Gratefulness
Life goes on, right? My husband lost his job yesterday. There’s a lot of stuff that I need to rethink, since my classes at UAB are no longer going to be free. I was already struggling with prioritizing properly anyway, and everything got ever so much more complicated that it already was. I assume I’ll end up back at work at least part time. I’m not giving up on the engineering that easily, though. It just will be a different plan than I originally thought.
When Chris called me to pick him up, I told a few people, made a phone call to a friend who listened to me and I thanked profusely, then I made a quicky post to various social networks.
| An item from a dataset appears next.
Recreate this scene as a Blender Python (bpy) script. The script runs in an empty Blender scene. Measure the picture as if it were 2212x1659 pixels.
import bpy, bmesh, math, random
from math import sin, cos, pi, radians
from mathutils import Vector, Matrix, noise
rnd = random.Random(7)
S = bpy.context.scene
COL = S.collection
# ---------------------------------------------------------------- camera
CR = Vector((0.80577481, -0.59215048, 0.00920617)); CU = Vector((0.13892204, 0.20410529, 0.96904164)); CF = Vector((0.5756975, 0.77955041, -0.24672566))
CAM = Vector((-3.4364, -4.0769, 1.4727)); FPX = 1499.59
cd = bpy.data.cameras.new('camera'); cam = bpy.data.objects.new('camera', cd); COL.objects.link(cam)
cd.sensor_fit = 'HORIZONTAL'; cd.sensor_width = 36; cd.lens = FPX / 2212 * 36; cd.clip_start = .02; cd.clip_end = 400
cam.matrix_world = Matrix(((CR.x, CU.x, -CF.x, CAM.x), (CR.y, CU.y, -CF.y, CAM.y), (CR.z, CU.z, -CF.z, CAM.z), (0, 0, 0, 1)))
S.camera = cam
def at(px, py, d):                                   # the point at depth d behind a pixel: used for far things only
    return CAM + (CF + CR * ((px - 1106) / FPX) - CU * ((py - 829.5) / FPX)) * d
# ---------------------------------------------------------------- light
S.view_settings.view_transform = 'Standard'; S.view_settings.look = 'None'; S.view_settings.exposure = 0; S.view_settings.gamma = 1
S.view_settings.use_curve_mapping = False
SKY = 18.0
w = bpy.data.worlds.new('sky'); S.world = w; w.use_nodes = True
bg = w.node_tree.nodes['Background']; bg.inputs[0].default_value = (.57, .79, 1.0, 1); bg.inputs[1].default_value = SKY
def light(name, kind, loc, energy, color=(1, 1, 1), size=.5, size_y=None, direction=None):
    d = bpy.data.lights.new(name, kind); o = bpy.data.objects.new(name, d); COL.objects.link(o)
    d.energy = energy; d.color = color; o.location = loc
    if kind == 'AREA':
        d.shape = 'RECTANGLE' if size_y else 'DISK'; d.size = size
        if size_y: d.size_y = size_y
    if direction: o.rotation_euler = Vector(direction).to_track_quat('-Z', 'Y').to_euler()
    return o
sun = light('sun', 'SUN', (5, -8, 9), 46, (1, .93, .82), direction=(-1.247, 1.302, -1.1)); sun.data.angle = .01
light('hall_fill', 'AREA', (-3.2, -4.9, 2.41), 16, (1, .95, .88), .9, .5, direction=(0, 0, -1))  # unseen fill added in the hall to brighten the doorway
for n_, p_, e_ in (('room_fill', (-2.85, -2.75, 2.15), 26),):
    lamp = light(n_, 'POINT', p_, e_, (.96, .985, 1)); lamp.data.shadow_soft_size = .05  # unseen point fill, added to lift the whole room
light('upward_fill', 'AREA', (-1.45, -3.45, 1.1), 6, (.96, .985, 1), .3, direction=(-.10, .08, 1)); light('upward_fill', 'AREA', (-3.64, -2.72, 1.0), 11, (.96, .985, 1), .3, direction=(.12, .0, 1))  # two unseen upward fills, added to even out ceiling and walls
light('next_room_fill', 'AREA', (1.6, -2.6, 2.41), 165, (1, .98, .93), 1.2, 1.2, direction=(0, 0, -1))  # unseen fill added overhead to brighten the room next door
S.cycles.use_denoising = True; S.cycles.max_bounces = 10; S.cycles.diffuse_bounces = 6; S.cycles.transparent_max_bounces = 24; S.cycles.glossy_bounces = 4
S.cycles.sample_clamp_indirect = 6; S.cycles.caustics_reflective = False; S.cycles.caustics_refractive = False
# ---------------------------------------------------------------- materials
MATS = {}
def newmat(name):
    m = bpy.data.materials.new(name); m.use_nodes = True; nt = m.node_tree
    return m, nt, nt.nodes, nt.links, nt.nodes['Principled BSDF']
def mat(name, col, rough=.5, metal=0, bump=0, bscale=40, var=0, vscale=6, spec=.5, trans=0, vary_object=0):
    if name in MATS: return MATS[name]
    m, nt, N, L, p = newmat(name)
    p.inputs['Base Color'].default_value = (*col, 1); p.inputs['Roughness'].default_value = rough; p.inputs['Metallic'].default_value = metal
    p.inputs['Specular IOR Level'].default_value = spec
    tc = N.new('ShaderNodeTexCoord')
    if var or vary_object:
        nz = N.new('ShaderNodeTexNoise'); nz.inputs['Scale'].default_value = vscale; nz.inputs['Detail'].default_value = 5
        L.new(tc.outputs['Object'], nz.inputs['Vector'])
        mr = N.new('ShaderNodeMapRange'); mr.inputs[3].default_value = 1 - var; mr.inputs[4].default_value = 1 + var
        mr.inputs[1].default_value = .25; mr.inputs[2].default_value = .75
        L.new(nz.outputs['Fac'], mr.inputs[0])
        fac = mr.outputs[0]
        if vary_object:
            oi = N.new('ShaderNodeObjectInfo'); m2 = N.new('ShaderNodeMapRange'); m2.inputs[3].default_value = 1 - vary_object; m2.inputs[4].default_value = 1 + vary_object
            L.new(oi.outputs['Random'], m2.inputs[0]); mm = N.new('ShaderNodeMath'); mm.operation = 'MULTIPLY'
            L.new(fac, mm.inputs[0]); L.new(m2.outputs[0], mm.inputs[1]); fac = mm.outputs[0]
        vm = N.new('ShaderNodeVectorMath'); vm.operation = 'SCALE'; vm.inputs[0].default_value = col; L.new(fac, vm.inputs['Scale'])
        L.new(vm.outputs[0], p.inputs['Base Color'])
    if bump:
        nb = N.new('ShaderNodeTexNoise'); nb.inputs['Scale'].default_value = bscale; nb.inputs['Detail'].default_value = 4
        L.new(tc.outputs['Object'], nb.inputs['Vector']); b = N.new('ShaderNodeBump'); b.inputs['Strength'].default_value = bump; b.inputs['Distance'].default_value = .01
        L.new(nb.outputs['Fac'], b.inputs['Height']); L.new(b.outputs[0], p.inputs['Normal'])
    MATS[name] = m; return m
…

People’s connections will be our best ticket to getting leads and straightening things out. What I didn’t expect was that so many people I knew had already posted images of their arms for me, referring to me as their impetus. I’d already been rewarded for allowing myself to show pieces of me I never usually would let be out there. Then, in short order after I announced Chris’ job loss, people showed themselves ready to help in whatever capacity they could.
Apollo immediately sent me the Mountain Goats’ This Year video. I hadn’t heard that song in ages, but it so appropriately expresses my exact mental state. This year isn’t going to beat me, damn it.
The day progressed, and though my head ached, there were more phone calls, more support, and even friends who came over and hugged me and made me laugh and wouldn’t let me stay down.
And it continues on, even today. One of the people I’ve known the longest, since preschool, sent me a message asking what was wrong? I briefly told him about the state of things as they are right now. Tonight I logged in to write this post, and he’d sent me a picture of his arm, with the word LOVE on it. His caption read, “Supporting an old nemesis.” (I was someone’s nemesis! How cool is that?!)
I’m very glad that I’ve learned to begin to show a bit of vulnerability. Letting people into my emotional inner circle is difficult, but I’m so glad I’ve gotten over that enough to let people in, or else how would they know I needed those little perks? Thank each and every one of you for all you’ve done. Karma will be knocking on your door, I promise.